Many voters spurned the traditional leaders and voted for parties that ranged from the hard-line left to extreme right, according to the exit polls. The two major parties together took 86% of the vote in 2004.

"I voted for KKE [the Communist Party], not because I believe in communism but because I'm tired of the two large parties," said Anastasios Papailias, a 46-year-old tour operator, outside a polling station south of Athens. "It's better to have a stronger presence of the smaller parties in parliament so New Democracy and PASOK can't do whatever they want."

Voters were outraged at the government's seemingly clumsy handling of the recent wildfires that killed at least 65 people and destroyed thousands of acres of prime farm and forest land. And the blame did not stop there; voters accused successive governments of neglecting the environment and turning Greece into the tinderbox that made it so vulnerable to the fires' destructive rampage.

Financial scandals and a host of pocketbook issues also played an important role in Sunday's vote. Although unemployment is down and the economy is growing at a respectable pace, 20% of the country still lives below the poverty line, making Greece one of the poorest members of the European Union.

Karamanlis, prime minister since 2004, called elections six months early and is now on the verge of another four-year term. He said before Sunday's election that his government was determined to pursue difficult economic changes, such as overhauling the pension system.

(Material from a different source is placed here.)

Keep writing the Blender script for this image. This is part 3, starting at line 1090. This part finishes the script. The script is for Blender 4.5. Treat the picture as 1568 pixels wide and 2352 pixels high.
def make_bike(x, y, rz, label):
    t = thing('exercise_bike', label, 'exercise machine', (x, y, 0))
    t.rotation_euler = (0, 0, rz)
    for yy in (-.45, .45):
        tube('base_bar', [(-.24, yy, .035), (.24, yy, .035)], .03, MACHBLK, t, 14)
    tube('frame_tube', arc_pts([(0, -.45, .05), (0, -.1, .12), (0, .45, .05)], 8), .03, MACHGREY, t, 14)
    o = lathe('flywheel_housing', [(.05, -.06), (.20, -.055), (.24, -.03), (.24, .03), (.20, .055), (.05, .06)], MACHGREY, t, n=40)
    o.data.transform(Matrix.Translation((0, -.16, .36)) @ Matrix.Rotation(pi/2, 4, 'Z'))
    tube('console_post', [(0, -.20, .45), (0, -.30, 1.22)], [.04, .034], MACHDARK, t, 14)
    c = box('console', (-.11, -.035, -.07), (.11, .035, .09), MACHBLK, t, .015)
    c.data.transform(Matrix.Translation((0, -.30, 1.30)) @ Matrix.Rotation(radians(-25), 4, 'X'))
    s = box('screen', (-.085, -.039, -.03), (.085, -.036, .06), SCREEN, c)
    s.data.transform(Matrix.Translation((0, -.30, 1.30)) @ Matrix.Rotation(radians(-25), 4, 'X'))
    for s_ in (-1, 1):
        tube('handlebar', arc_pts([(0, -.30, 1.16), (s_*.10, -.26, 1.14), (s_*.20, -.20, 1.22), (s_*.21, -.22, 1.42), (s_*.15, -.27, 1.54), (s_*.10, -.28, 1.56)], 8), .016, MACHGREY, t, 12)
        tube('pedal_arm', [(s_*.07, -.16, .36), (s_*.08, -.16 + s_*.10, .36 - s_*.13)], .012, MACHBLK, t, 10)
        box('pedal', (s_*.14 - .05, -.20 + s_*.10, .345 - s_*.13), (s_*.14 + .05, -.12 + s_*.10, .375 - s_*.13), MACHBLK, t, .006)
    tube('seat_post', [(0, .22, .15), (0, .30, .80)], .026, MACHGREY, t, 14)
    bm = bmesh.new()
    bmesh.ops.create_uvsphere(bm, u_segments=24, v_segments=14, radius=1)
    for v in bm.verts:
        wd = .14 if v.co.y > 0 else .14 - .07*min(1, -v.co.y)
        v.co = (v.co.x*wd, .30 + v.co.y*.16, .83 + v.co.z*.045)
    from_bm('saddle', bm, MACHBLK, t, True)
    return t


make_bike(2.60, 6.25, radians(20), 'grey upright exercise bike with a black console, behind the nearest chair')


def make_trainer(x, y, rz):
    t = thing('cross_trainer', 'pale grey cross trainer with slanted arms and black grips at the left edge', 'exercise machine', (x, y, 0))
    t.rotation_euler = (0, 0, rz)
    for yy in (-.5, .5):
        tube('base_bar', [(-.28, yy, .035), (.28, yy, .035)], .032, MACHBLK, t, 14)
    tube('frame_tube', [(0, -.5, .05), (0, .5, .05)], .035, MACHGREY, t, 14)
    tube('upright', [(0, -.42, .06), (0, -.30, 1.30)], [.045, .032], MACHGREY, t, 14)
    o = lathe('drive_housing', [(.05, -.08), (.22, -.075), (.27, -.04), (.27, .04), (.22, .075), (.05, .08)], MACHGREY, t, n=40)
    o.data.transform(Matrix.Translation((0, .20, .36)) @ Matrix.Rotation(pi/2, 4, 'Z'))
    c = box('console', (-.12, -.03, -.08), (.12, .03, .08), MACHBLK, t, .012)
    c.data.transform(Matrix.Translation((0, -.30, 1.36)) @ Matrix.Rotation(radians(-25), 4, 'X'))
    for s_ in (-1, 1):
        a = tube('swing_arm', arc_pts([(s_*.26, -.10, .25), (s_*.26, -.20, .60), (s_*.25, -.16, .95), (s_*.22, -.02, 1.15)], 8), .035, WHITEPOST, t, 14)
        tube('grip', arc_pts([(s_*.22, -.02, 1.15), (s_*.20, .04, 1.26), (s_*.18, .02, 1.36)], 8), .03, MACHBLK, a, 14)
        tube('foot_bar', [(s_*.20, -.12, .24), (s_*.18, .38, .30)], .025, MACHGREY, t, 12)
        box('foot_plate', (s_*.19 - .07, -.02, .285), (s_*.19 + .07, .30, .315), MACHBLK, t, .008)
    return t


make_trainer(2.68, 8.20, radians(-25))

He also pledged to help rebuild areas ruined in the fires.

"Our country lived through an unprecedented natural catastrophe . . . and yet from this trial we have emerged armed with greater determination," he told supporters. "The state will do whatever is needed, for as long as it is needed, to completely heal all the wounds."

With election returns coming in late Sunday and early today, it remained unclear by what margin New Democracy would win. Securing a clear majority in the 300-seat Parliament is crucial to its ability to govern and carry out its promised program.

If preliminary projections hold, it would appear that the Socialists were unable to capitalize sufficiently on dissatisfaction with the government. PASOK's performance calls into question Papandreou's future as party leader.

Both he and Karamanlis are scions of family dynasties that have dominated Greek politics for most of the last half-century.

To the extent that voters went with smaller parties, they were rebelling against the status quo that the two dynasties represent.

"I didn't want to vote for either of the two large parties; they're out of touch," said first-time voter Constantinos Danos, 19. He said he cast his ballot for the Green Party as "a new and different alternative to the big parties. And they have fresher ideas. I also feel that they are closer to Greece's youth."

Athina Papadopoulou, 45, a lawyer, cast a protest vote for a far-left party because none of the other factions held any appeal for her.

"This election was a real dilemma," Papadopoulou said. "I didn't want to give my vote to either of the two large parties, as they are both as bad as one another, always saying the same things."

Georgia Vlaxou, 34, who organizes conferences for a living, said she voted for New Democracy, as she always has, but reluctantly.

"There is no real alternative," she said. "In Greece, we need something new, perhaps a new party with younger politicians and new ideas."

A likely benefactor of the desertion from the main parties is a far-right, populist faction known as LAOS, its acronym in Greek. Early results indicate that it will probably meet the 3% vote threshold needed to enter Parliament for the first time.

The party is seen by many as xenophobic: It advocates closer ties to the Greek Orthodox Church, a quota on immigration and the deportation of many immigrants already in the country.

Car salesman Vangelis Kalogeropoulos, 34, abandoned New Democracy for LAOS because the two main parties "promise everything and deliver nothing."

Kalogeropoulos said he didn't support LAOS, but he wanted "another voice in Parliament that can act as a brake on New Democracy and PASOK."